● **EXERCISE DETAILS**
Give the number of lines in the records below that include "objects". Reply with that number alone.

● **RECORDS TO PROCESS**
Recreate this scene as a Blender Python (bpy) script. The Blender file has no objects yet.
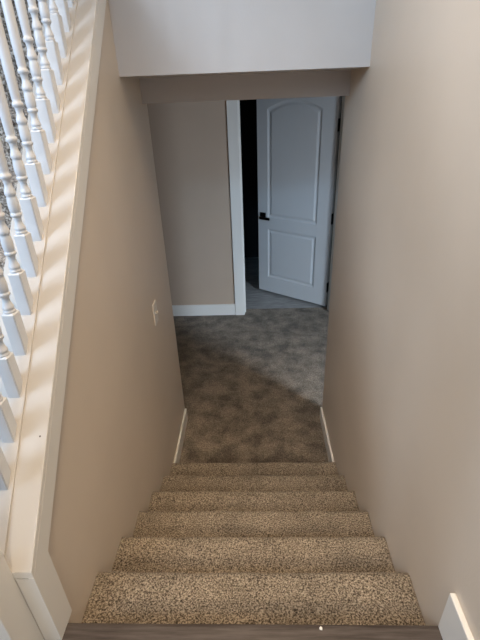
import bpy, bmesh, math, random
from mathutils import Vector, Matrix, noise
random.seed(4)
C = bpy.context.scene.collection
PI = math.pi

# ------------------------------------------------------------------ dimensions
W = 0.95                       # stair width
H, D = 0.12274, 0.2005         # riser, run
ZL = -7 * H                    # lower floor level
YW = 1.722                     # end of the stairwell walls
YF = 3.283                     # far wall
YS, ZS = 1.294, 1.2315         # front of the dropped wall above the stairs
ZH = 1.130                     # underside of the header
ZC = 2.75                      # entry ceiling
CM, CZ = 1.0052, 0.3214        # knee-wall cap: z = CZ + CM*y (top face)
CB = 0.2235                    # lower edge of its fascia

# ------------------------------------------------------------------ materials
def mat(name, col, rough=0.6, metallic=0.0, spec=0.3):
    m = bpy.data.materials.new(name); m.use_nodes = True
    b = m.node_tree.nodes['Principled BSDF']
    b.inputs['Base Color'].default_value = (*col, 1)
    b.inputs['Roughness'].default_value = rough
    b.inputs['Metallic'].default_value = metallic
    b.inputs['Specular IOR Level'].default_value = spec
    return m, m.node_tree, b

def nd(t, kind, **kw):
    n = t.nodes.new(kind)
    for k, v in kw.items():
        if k in n.inputs: n.inputs[k].default_value = v
        else: setattr(n, k, v)
    return n

def coords(t, scale):
    tc = nd(t, 'ShaderNodeTexCoord'); mp = nd(t, 'ShaderNodeMapping')
    mp.inputs['Scale'].default_value = scale
    t.links.new(tc.outputs['Object'], mp.inputs['Vector'])
    return mp.outputs['Vector']

def ramp(t, fac, stops):
    r = nd(t, 'ShaderNodeValToRGB'); e = r.color_ramp.elements
    while len(e) < len(stops): e.new(0.5)
    for el, (p, c) in zip(e, stops):
        el.position = p; el.color = (*c, 1)
    t.links.new(fac, r.inputs['Fac'])
    return r.outputs['Color']

def bump(t, b, height, strength, dist):
    n = nd(t, 'ShaderNodeBump'); n.inputs['Strength'].default_value = strength
    n.inputs['Distance'].default_value = dist
    t.links.new(height, n.inputs['Height']); t.links.new(n.outputs['Normal'], b.inputs['Normal'])

def noise_tex(t, vec, scale, detail=3, rough=0.5):
    n = nd(t, 'ShaderNodeTexNoise')
    n.inputs['Scale'].default_value = scale; n.inputs['Detail'].default_value = detail
    n.inputs['Roughness'].default_value = rough
    t.links.new(vec, n.inputs['Vector'])
    return n.outputs['Fac']

def mix(t, a, b, fac=None, f=0.5, mode='MULTIPLY'):
    n = nd(t, 'ShaderNodeMix', data_type='RGBA', blend_type=mode)
    n.inputs[0].default_value = f
    if fac is not None: t.links.new(fac, n.inputs[0])
    for s, i in ((a, 6), (b, 7)):
        if isinstance(s, tuple): n.inputs[i].default_value = (*s, 1)
        else: t.links.new(s, n.inputs[i])
    return n.outputs[2]

def paint(name, col, var=0.04, rough=0.55, orange_peel=0.15, spec=0.3):
    m, t, b = mat(name, col, rough, 0, spec)
    v = coords(t, (1, 1, 1))
    f = noise_tex(t, v, 2.3, 4)
    lo = tuple(c * (1 - var) for c in col); hi = tuple(min(1, c * (1 + var)) for c in col)
    t.links.new(ramp(t, f, [(0.3, lo), (0.7, hi)]), b.inputs['Base Color'])
    v2 = coords(t, (1, 1, 0.35))
    bump(t, b, noise_tex(t, v2, 160, 2), orange_peel, 0.002)
    return m

M = {}
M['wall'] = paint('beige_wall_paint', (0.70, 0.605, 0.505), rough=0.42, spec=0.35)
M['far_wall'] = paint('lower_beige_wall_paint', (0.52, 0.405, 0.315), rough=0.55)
M['bulkhead'] = paint('daylit_bulkhead_paint', (0.58, 0.545, 0.525), rough=0.45, spec=0.35)  # beige wall paint with the cool daylight worked into its colour
M['ceiling'] = paint('ceiling_paint', (0.72, 0.70, 0.66), rough=0.8)
M['white'] = paint('white_trim_paint', (0.80, 0.78, 0.74), var=0.02, rough=0.35, orange_peel=0.05)
M['cap'] = paint('cream_cap_paint_dimmed', (0.60, 0.57, 0.535), var=0.03, rough=0.35, orange_peel=0.05)  # cream paint darkened to offset the strong light on the cap top
M['baluster'] = paint('white_baluster_paint', (0.70, 0.715, 0.74), var=0.015, rough=0.28, orange_peel=0.03)
M['door'] = paint('white_door_paint', (0.66, 0.68, 0.70), var=0.015, rough=0.4, orange_peel=0.04)
M['black'] = mat('black_metal', (0.008, 0.008, 0.009), 0.4, 0.6)[0]
M['plastic'] = mat('ivory_plastic', (0.80, 0.74, 0.66), 0.3)[0]
M['screw'] = mat('screw_metal', (0.5, 0.48, 0.45), 0.35, 0.9)[0]
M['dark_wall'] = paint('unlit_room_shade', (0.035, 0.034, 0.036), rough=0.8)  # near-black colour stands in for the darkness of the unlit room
M['lint'] = mat('lint', (0.8, 0.78, 0.74), 0.9)[0]
M['hole'] = mat('nail_hole', (0.07, 0.06, 0.05), 0.9)[0]

def carpet(name, dark, mid, light, grain, patch, patch_scale, patch_lo=0.62, patch_hi=1.2):
    m, t, b = mat(name, mid, 0.95, 0, 0.1)
    v = coords(t, (1, 1, 1))
    g = noise_tex(t, v, grain, 2, 0.6)
    c = ramp(t, g, [(0.36, dark), (0.5, mid), (0.64, light)])
    p = noise_tex(t, v, patch_scale, 5, 0.62)
    pc = ramp(t, p, [(0.36, (patch_lo,) * 3), (0.64, (patch_hi,) * 3)])
    c2 = mix(t, c, pc, f=patch)
    t.links.new(c2, b.inputs['Base Color'])
    b.inputs['Sheen Weight'].default_value = 0.15
    bump(t, b, g, 0.8, 0.006)
    return m
M['carpet'] = carpet('stair_carpet', (0.055, 0.042, 0.030), (0.245, 0.198, 0.147), (0.46, 0.39, 0.305), 225, 0.7, 7, 0.72, 1.15)
M['floor_carpet'] = carpet('landing_carpet', (0.14, 0.112, 0.085), (0.22, 0.18, 0.14), (0.31, 0.26, 0.205), 120, 1.0, 8.5, 0.52, 1.25)
M['up_carpet'] = carpet('upper_stair_carpet', (0.12, 0.10, 0.085), (0.34, 0.29, 0.245), (0.66, 0.60, 0.54), 110, 0.5, 7, 0.8, 1.1)

def wood(name, a, b_, c_, axis_scale, rough=0.45):
    m, t, b = mat(name, b_, rough)
    v = coords(t, axis_scale)
    f = noise_tex(t, v, 6, 6, 0.65)
    t.links.new(ramp(t, f, [(0.3, a), (0.5, b_), (0.72, c_)]), b.inputs['Base Color'])
    bump(t, b, f, 0.15, 0.002)
    return m
M['wood'] = wood('grey_brown_plank', (0.040, 0.030, 0.026), (0.075, 0.060, 0.053), (0.115, 0.096, 0.086), (1.0, 14, 14), 0.4)
M['vinyl'] = wood('grey_vinyl_plank', (0.17, 0.165, 0.16), (0.33, 0.325, 0.32), (0.55, 0.54, 0.53), (1.2, 16, 1), 0.45)

# ------------------------------------------------------------------ mesh helpers
def new_bm(): return bmesh.new()

def add_box(bm, x0, x1, y0, y1, z0, z1, bev=0.0, seg=2):
    vs = [bm.verts.new(p) for p in ((x0,y0,z0),(x1,y0,z0),(x1,y1,z0),(x0,y1,z0),(x0,y0,z1),(x1,y0,z1),(x1,y1,z1),(x0,y1,z1))]
    fs = [bm.faces.new([vs[i] for i in q]) for q in ((0,3,2,1),(4,5,6,7),(0,1,5,4),(1,2,6,5),(2,3,7,6),(3,0,4,7))]
    if bev:
        es = list({e for f in fs for e in f.edges})
        bmesh.ops.bevel(bm, geom=es, offset=bev, segments=seg, affect='EDGES', profile=0.5)

def add_prism(bm, poly, a, b, axis='x', bev=0.0, seg=2):
    """poly: 2-D outline; axis x -> (y,z), y -> (x,z), z -> (x,y)"""
    def P(u, v, w):
        return (w,u,v) if axis == 'x' else (u,w,v) if axis == 'y' else (u,v,w)
    A = [bm.verts.new(P(u, v, a)) for u, v in poly]
    B = [bm.verts.new(P(u, v, b)) for u, v in poly]
    n = len(poly); fs = [bm.faces.new(A), bm.faces.new(B[::-1])]
    for i in range(n):
        j = (i + 1) % n
        fs.append(bm.faces.new([A[i], B[i], B[j], A[j]]))
    if bev:
        es = list({e for f in fs for e in f.edges})
        bmesh.ops.bevel(bm, geom=es, offset=bev, segments=seg, affect='EDGES', profile=0.5)

def add_lathe(bm, prof, cx, cy, n=20, caps=True):
    rings = []
    for r, z in prof:
        rings.append([bm.verts.new((cx + r*math.cos(2*PI*k/n), cy + r*math.sin(2*PI*k/n), z)) for k in range(n)])
    for a, b in zip(rings, rings[1:]):
        for k in range(n):
            j = (k + 1) % n
            bm.faces.new([a[k], a[j], b[j], b[k]])
    if caps:
        bm.faces.new(rings[0][::-1]); bm.faces.new(rings[-1])

def obj(name, bm, m, parent=None, smooth=False, loc=None):
    bmesh.ops.recalc_face_normals(bm, faces=bm.faces[:])
    me = bpy.data.meshes.new(name); bm.to_mesh(me); bm.free()
    me.materials.append(m)
    if smooth:
        for p in me.polygons: p.use_smooth = True
    o = bpy.data.objects.new(name, me); C.objects.link(o)
    if parent: o.parent = parent
    if loc: o.location = loc
    return o

def tag(o, label, cat, group=None, kind=None):
    o['label'] = label; o['category'] = cat
    if group: o['group'] = group
    if kind: o['kind'] = kind
    return o

def empty(name, loc, label, cat, kind=None, rotz=0):
    o = bpy.data.objects.new(name, None); C.objects.link(o)
    o.location = loc; o.rotation_euler = (0, 0, rotz)
    return tag(o, label, cat, None, kind)

def struct(name, bm, m, label, cat, parent=None, smooth=False):
    o = obj(name, bm, m, parent, smooth)
    if parent is None: tag(o, label, cat, None, 'structure')
    return o

def box_struct(name, m, label, cat, *dims, bev=0.0):
    bm = new_bm(); add_box(bm, *dims, bev=bev)
    return struct(name, bm, m, label, cat)

# ------------------------------------------------------------------ the setting
# stairwell walls
bm = new_bm()
KX = -0.135                                     # knee wall back face
add_prism(bm, [(-0.02, ZL), (YW, ZL), (YW, CB + 0.02 + CM*YW), (-0.02, CB + 0.02 - CM*0.02)], KX, 0.0, 'x')
struct('wall_left', bm, M['wall'], 'beige wall on the switch side of the stairs, sloping along the white cap', 'wall')
bm = new_bm()
add_box(bm, W, W + 0.12, -1.9, YW, ZL, ZC)
struct('wall_right', bm, M['wall'], 'long plain beige wall opposite the balusters, rising from the stairs', 'wall')
bm = new_bm()
add_box(bm, 0.0, W, YS, YW, ZS, ZC)
add_box(bm, 0.0, W, YW - 0.10, YW, ZH, ZS)
struct('wall_front', bm, M['bulkhead'], 'bulkhead wall and header, paled by daylight in its colour, hanging over the foot of the stairs', 'wall')
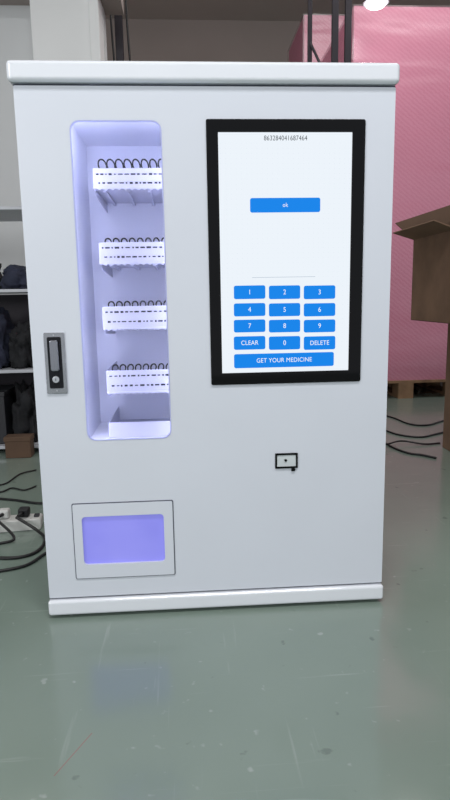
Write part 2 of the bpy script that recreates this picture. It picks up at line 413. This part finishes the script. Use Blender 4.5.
# lock
m = MB(); m.plate(rr(*lk, .002), [], -.004, 0); lock = m.build('lock_plate', MSTEEL, root, bevel=.0012)
w = lk[1]-lk[0]; h = lk[3]-lk[2]; lc = (lk[0]+lk[1])/2
m = MB(); m.plate(rr(lc-w*.34, lc+w*.34, lk[2]+h*.09, lk[3]-h*.07, .003), [], -.0048, -.0038); m.build('lock_recess', MSTEELD, lock)
m = MB(); m.plate(rr(lc-w*.2, lc+w*.2, lk[2]+h*.38, lk[3]-h*.12, .004), [], -.013, -.0046); m.build('swing_handle', MHAND, lock, bevel=.002)
m = MB(); zc = lk[2]+h*.24; m.tube([(lc, -.010, zc), (lc, -.0046, zc)], w*.17, 20); m.build('key_cylinder', MCHR, lock, bevel=.001)
m = MB(); m.box(lc-.0007, lc+.0007, -.0106, -.0099, zc-.0025, zc+.0025); m.build('keyhole', MRUB, lock)
for zz in (lk[2]+h*.05, lk[3]-h*.04):
    m = MB(); m.tube([(lc, -.0055, zz), (lc, -.0038, zz)], .0016, 10); m.build('screw', MCHR, lock)

# ---------------------------------------------------------------- pink wrapped stacks on pallets
def pallet(x0, x1, y0, y1, label):
    t = thing('pallet', label, 'pallet', ((x0+x1)/2, (y0+y1)/2, 0), 'pallets under the pink stacks')
    n = 6; w = (y1-y0)
    for i in range(n):
        a = y0+(w-.1)*i/(n-1); m = MB(); m.box(x0, x1, a, a+.1, .102, .12); m.build('deck_board', MWOOD, t, bevel=.002)
    nb = 5 if x1-x0 > 1 else 3
    for i in range(nb):
        a = x0+(x1-x0-.1)*i/(nb-1)
        for j in range(3):
            b_ = y0+(w-.12)*j/2; m = MB(); m.box(a, a+.1, b_, b_+.12, .018, .102); m.build('block', MWOOD, t)
        m = MB(); m.box(a, a+.1, y0, y1, 0, .018); m.build('runner', MWOOD, t)
    return t
def stack(x0, x1, y0, y1, z1, label, mt):
    t = thing('foam_board_stack', label, 'foam boards', ((x0+x1)/2, (y0+y1)/2, .12), 'pink foam board stacks')
    m = MB(); n = max(2, int((x1-x0)/.55)); h = (x1-x0-.024)/n
    for i in range(n):
        m.box(x0+.012+h*i, x0+.012+h*(i+1)-.003, y0+.012+random.uniform(0, .006), y1-.02, .12, z1-.003)
    m.build('foam_boards', mt, t)
    m = MB(); nx, nz = 14, 20; g = []
    for j in range(nz+1):
        row = []
        for i in range(nx+1):
            row.append(m.bm.verts.new((x0+(x1-x0)*i/nx, y0-random.uniform(0, .008)+.004, .121+(z1-.12)*j/nz)))
        g.append(row)
    for j in range(nz):
        for i in range(nx):
            f = m.bm.faces.new((g[j][i], g[j][i+1], g[j+1][i+1], g[j+1][i])); f.smooth = True
    m.box(x0, x0+.001, y0+.006, y1, .121, z1); m.box(x0, x1, y0+.006, y1, z1, z1+.001)
    m.build('stretch_wrap', MFILM, t)
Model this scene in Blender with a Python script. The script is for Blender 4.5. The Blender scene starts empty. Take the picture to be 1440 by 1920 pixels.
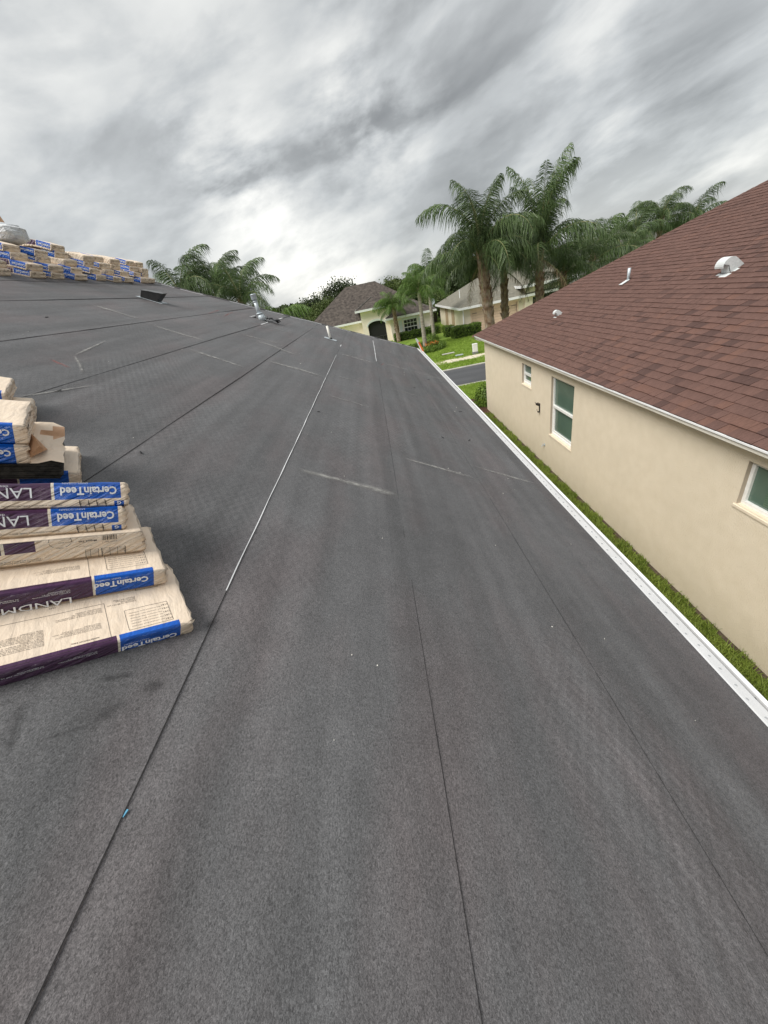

● **SOLUTION FOR THIS TASK**
3